Benjamin Bratt
The star of 'Law and Order' makes crime fighting look good, very good
By Justine Elias


When Benjamin Bratt was a kid, he spent his weekends at San Francisco's most exclusive address: a waterfront property with 336 rooms and a breathtaking view of the Bay—scenic Alcatraz Island. Yes, that Alcatraz Island.

The future Law and Order star, then just 5 years old, was only dimly aware of the civil-rights protest that had brought him and his four siblings to the wind-swept ruins of the country's most notorious prison (his mother, a Peruvian Indian, had joined the American Indian Movement's 19-month-long occupation of the island). "For a kid, Alcatraz is the ultimate playground," says Bratt, who spent his non-Rock years in San Francisco's Glen Park neighborhood. "My brother and I would hook up with the other kids and explore the industrial side of the island, walk on the conveyor belts, turn over boulders and find little crabs."

This youthful detective work may have paved the way for the 33-year-old actor's current assignment. He's the newest cop on NBC's Law and Order, the enduring crime drama that seems to thrive on the periodic shake-ups of its cast list. As Detective Reynaldo ("Rey") Curtis, Bratt is a study in contradictions: a straight-laced, politically conservative Latino husband and father who, in the course of two TV seasons, has strayed into an affair and excelled at his job. "Curtis can be kind of a hothead," says Bratt. "I'm not like that at all. I'm loose."

Bratt wasn't always so relaxed. His parents divorced when he was 4 years old, and he has never had a close relationship with his father, a sheet-metal worker of German and English descent. Bratt's mother, a nurse who left her native Lima as a teen-ager, had to go on welfare to care for her children. "It was hard on her," says Bratt. "She pretty much raised us single-handedly."
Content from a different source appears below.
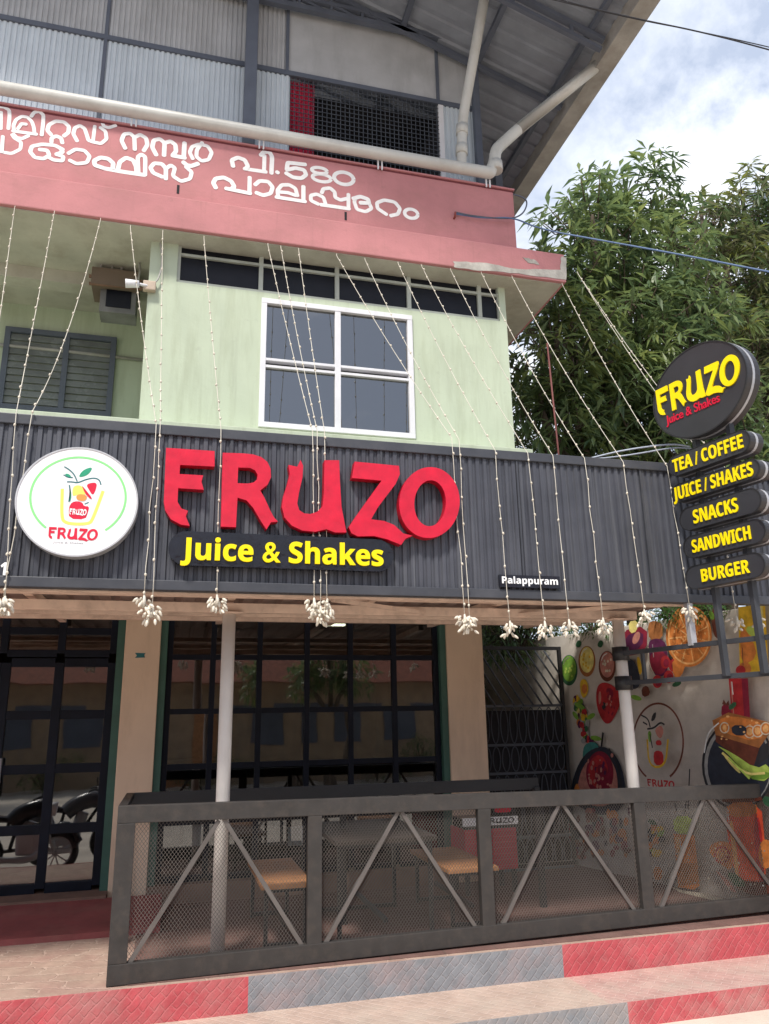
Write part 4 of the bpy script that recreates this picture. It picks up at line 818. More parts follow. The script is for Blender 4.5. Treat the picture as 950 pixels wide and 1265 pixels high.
# below the rail line: jar, big red glass, cut fruit
paint('lg', [(831, 1008), (856, 1008), (855, 1030), (833, 1030)], 1); paint('o', [(832, 1030), (858, 1032), (864, 1094), (858, 1099), (838, 1096)], 0); paint('lo', [(834, 1034), (840, 1034), (846, 1092), (841, 1094)], 0); paint('b', [(836, 1066), (862, 1066), (863, 1092), (840, 1094)], 0)
pst('k', [(836, 1004), (834, 992)], .012, 0); pst('k', [(846, 1003), (848, 988)], .012, 0); pst('k', [(852, 950), (850, 1000)], .014, 0)
for i in range(30): pel(random.choice(['pu', 'y', 'o', 'ly', 'n', 'g']), random.uniform(801, 818), random.uniform(1022, 1060), random.uniform(2, 5), random.uniform(2, 6), n=10)
paint('o', [(807, 1071), (818, 1071), (818, 1087), (808, 1087)], 1)
paint('ro', [(893, 992), (940, 990), (945, 1040), (946, 1094), (908, 1092)], 1); paint('o', [(898, 992), (934, 990), (936, 1008), (898, 1010)], 1); paint('r', [(930, 1010), (940, 1010), (945, 1090), (936, 1090)], 1); paint('lo', [(900, 1014), (906, 1014), (914, 1086), (909, 1088)], 1)
paint('o', [(875, 1045), (890, 1038), (904, 1042), (906, 1078), (890, 1068), (878, 1056)], 2); pel('r', 892, 1056, 10, 11); pel('o', 946, 1055, 9, 18)
paint('db', [(880, 1072), (896, 1078), (918, 1104), (950, 1108), (950, 1090), (915, 1088)], 1); paint('dg', [(896, 1076), (912, 1080), (924, 1096), (908, 1096)], 1); paint('pk', [(882, 1074), (892, 1080), (912, 1102), (904, 1102)], 1)
paint('db', [(892, 985), (940, 983), (942, 990), (893, 992)], 1); paint('c', [(826, 1094), (842, 1100), (870, 1103), (898, 1112), (922, 1117), (950, 1118), (950, 1124), (900, 1121), (850, 1108)], 2)
# printed light and shade of the picture: highlights, seeds, leaves and splashes
for x, y in ((703, 827), (725, 816), (750, 822)): pst('w', [(x-7, y-6), (x-5, y-12), (x, y-15)], .012)
for i in range(26): t = random.uniform(0, 6.28); q = random.uniform(.2, .9); pel(random.choice(['r', 'dr', 'pk']), 752+9*q*math.cos(t), 870+18*q*math.sin(t), 1, 2, n=6)
for px_ in ((806, 796), (904, 842), (934, 754), (899, 1000), (840, 1036)): pst('w', [px_, (px_[0]+1.5, px_[1]+16)], .010, 0)
for x, y, a, b, r0 in ((716, 872, 7, 3, .5), (730, 885, 6, 3, -.6), (711, 884, 6, 2.5, 1), (736, 912, 7, 3, .2), (806, 1016, 6, 3, .5), (816, 1030, 6, 3, -.7), (786, 862, 7, 3, .3), (836, 845, 6, 3, -.4), (879, 760, 6, 3, 1.2), (905, 872, 6, 3, -.8), (948, 990, 7, 5, 1)): pel(random.choice(['dg', 'g']), x, y, a, b, r0, 14)
for i in range(22): pel('pk', random.uniform(726, 757), random.uniform(930, 985), random.uniform(.8, 2), random.uniform(1.2, 3), n=8)
for i in range(16): pel('lo', random.uniform(890, 936), random.uniform(884, 914), random.uniform(.8, 2), random.uniform(.8, 1.5), n=8)
pel('lo', 892, 1056, 6.5, 7.5); pel('r', 892, 1056, 5.5, 6.3)
for i in range(9): a_ = i*.7; pst('lo', [(892, 1056), (892+9*math.cos(a_), 1056+10*math.sin(a_))], .008, 0)
pst('ly', [(892, 930), (920, 957), (945, 955)], .02); pst('lg', [(900, 936), (926, 962)], .02); pst('w', [(870, 930), (874, 905), (888, 893)], .012)
for i in range(40): pel(random.choice(['s', 'c', 's']), random.uniform(800, 945), random.uniform(1040, 1108), random.uniform(.6, 1.6), random.uniform(.6, 1.8), n=7)
paint('o', [(952, 1000), (985, 996), (990, 1090), (958, 1094)], 1); paint('lo', [(954, 1002), (984, 999), (984, 1012), (955, 1014)], 1); paint('b', [(950, 893), (985, 900), (985, 930), (950, 922)], 0); paint('r', [(955, 840), (985, 838), (987, 890), (958, 894)], 0); paint('dg', [(948, 960), (975, 968), (990, 990), (960, 985)], 2)
# painted logo
MK[0] += 1
pst('db', [(813+31*math.cos(t), 917-48*math.sin(t)) for t in [R(-62)+i*R(304)/50 for i in range(51)]], .020, 0)
K6 = lambda x, y: (790+x/4.6875, 860+y/4.6875)
paint('r', [K6(80, 330), K6(100, 312), K6(138, 325), K6(140, 400), K6(86, 400)], 1); paint('pk', [K6(88, 190), K6(125, 165), K6(142, 200), K6(125, 250), K6(100, 230)], 1); paint('r', [K6(95, 255), K6(125, 255), K6(130, 285), K6(95, 285)], 1); paint('g', [K6(48, 200), K6(70, 205), K6(66, 270), K6(52, 260)], 1)
pst('k', [K6(45, 190), K6(85, 185), K6(120, 150), K6(145, 165)], .018); pst('k', [K6(10, 110), K6(50, 130), K6(62, 180)], .016); paint('k', [K6(65, 150), K6(75, 105), K6(98, 88), K6(92, 135)], 1); pst('k', [K6(20, 150), K6(45, 165)], .016)
pst('y', [K6(45, 250), K6(55, 410), K6(150, 410), K6(165, 250)], .022); pst('k', [K6(60, 220), K6(75, 300)], .014)
mu.cur = mk.index('r')
lA, lB = onW(*K6(45, 492), MK[0]+1), onW(*K6(200, 490), MK[0]+1); lw_ = (lB-lA).dot(wd)
logo_word(mu, lambda x, z: Vector((lA.x, lA.y, 0))+wd*x+Vector((0, 0, z)), 0, lw_, onW(*K6(120, 518)).z, onW(*K6(120, 470)).z, wn*-.001)
tag(mu.build('mural_painting', mats_, bw), 'painted fruits, juices and a round cup logo')

# ================================================================== iron gate between pillar and mural wall
GY = 8.52
ga = thing('iron_gate', 'dark iron gate with slanting bars over rows of ovals between pillar and mural wall', 'gate', (3.9, GY, 0))
gx0, gx1 = 3.36, 4.47
gz = [onY(640, y, GY).z for y in (975+60, 955, 920, 872)]
f = MB(); f.box((gx0, GY-.02, .03), (gx0+.04, GY+.02, 2.45)); f.box((gx1-.04, GY-.02, .03), (gx1, GY+.02, 2.45)); f.box((gx0+.04, GY-.02, 2.41), (gx1-.04, GY+.02, 2.45)); f.box((gx0+.04, GY-.02, .03), (gx1-.04, GY+.02, .07)); f.build('gate_frame', MT['blacksteel'], ga)
for z in gz+[gz[0]-.33]: MB().box((gx0+.04, GY-.015, z-.014), (gx1-.04, GY+.015, z+.014)).build('gate_rail', MT['grille'], ga)
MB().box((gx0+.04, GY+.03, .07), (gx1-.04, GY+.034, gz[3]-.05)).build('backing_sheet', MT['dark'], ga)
n = 9; pw = (gx1-gx0-.08)/n
for z0, z1 in ((gz[1], gz[2]), (gz[0], gz[1]), (gz[0]-.33, gz[0]), (gz[2], gz[3])):
    for i in range(n):
        c = Vector((gx0+.04+pw*(i+.5), GY-.005, (z0+z1)/2)); e = ell(c, pw*.40, (z1-z0)/2-.02, 20)
        MB().tube(e+[e[0]], .0065, 5).build('oval', MT['grille'], ga)
for i in range(11):
    x = gx0-.32+i*.12; a = Vector((x, GY-.03, 2.40)); b = Vector((x+.42, GY-.03, gz[3]))
    if a.x < gx0+.05: t = (gx0+.05-a.x)/(b.x-a.x); a = a.lerp(b, t)
    if b.x > gx1-.05: t = (gx1-.05-a.x)/(b.x-a.x); b = a.lerp(b, t)
    if (a-b).length > .12: MB().tube([a, b], .011, 6).build('slanting_bar', MT['grille'], ga)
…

Movies—anything starring Bruce Lee or Kurt Russell—provided an escape, but Bratt didn't think about acting until he enrolled at the University of California at Santa Barbara, where he majored in theater. After graduation, he earned a spot at San Francisco's prestigious American Conservatory Theater school, but his days as a struggling drama student were numbered. "I was totally broke and sharing a place with my brother," he says. "Four days later, I had my own series."

Bratt's big break was the lead role on Juarez, a failed ABC pilot about a young Mexican-American lawman that ended up airing as a TV movie in 1988. After that disappointment, Bratt landed a starring role on NBC's short-lived Nasty Boys, a flashy crime drama about drug-fighting ninja cops that led to a friendship with the show's executive producer, Dick Wolf, who also helms Law and Order. "Ben is extraordinary looking, like some Peruvian god," says Wolf. "The volume of mail we got about him for Nasty Boys was astounding. And he's a good actor, which doesn't come along that often."

Although Wolf offered Bratt a few guest spots over the years, the actor declined, preferring to take supporting roles in films like Clear and Present Danger and The River Wild ("I've played so many cops," Bratt says, "I'm like the brown Brian Dennehy"). But in 1995, Wolf offered Bratt a shot at joining the Law and Order cast full time. Actor Chris Noth, whom Bratt replaced, had been "immensely popular," Wolf says, but Noth's character was written out of the show because his relationship with his partner was becoming so amiable that "they were practically finishing each other's sentences."

Bratt's good fortune and his subsequent move from L.A. came at a price, however. A six-year relationship with his girlfriend, a documentary filmmaker, ended earlier this year. (Bratt lives alone in Manhattan's fashionable Chelsea neighborhood.)

After two seasons on Law and Order, Bratt has begun to feel at home. "I get recognized now, and it's always in a complementary way," he says. "It's been a gift. With strings attached, however: Law and Order's hectic nine-month-long shooting schedule prevents Bratt from taking movie roles, except during his summer break. His most recent film, Follow Me Home, a revisionist western directed by his older brother Peter, was shot before he joined Law and Order and is only now being seen, in a limited release. To win his role as an ex-convict turned street artist, the actor had to prove that he wasn't, as his brother said, "too pretty" for the part. So Bratt shaved I head, grew a ragged beard, covered himself in fake tattoos and wore stained, broken prosthetic teeth. The transformation worked. At first, even Bratt's family didn't recognize him. "Laurence Olivier said he couldn't get into character until he walked in their shoes," says Bratt. "And I say I can't get into character until I've worn their teeth."